Methods from literature but not fully tested yet

  1. Schema modification using automatic proof a. Interpreted without data (ex. bound propagation) b. Interpreted with data (ex. ALEPH) c. [In between]
  2. Learning new proof methods / partial plans from solved plans

Novel Work not in production yet

  1. Metaplanner - recursive planner that defines and loads the planning problem as a planning problem. Creates universal embedding for machine learning. Applicable for infinite recursion of many “meta-levels”
  2. Hinting - simplified machine learning embeddable in PDDL domain definition directly: calculate sets of objects that can be selected by a specific action and injects as preconditions.
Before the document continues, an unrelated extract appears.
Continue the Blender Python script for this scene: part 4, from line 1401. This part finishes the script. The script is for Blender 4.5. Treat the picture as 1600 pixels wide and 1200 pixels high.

Requires stabilization of object hashes.

Not-distant Future

  1. Grounding mining. Some problems may never fit into computer memory or be optimally solved (for example the task of task optimization). Grounding mining is a partial groudnging approach that works like a combination of a lifted planning and machine learned grounding. Should be better than lifted planning and blind search. Should only be applied at meta level (for tasks of optimizing the tasks and search).
  2. Deep meta applications of the planner a. Searching for a heuristic for better heuristic… b. Optimizing the task optimizer for task optimizer…

Remark on Plan Optimality

HyperC aims at outperforming humans at planning problems. So we provide no guarantee of optimality of the plan, nor do we provide any safety of the solution. However, some modes include double-evaluation using Python so plan correctness can be asserted with high level of confidence.

Thus HyperC is allowed to “cut corners” and “cheat” in order to find feasible solutions faster.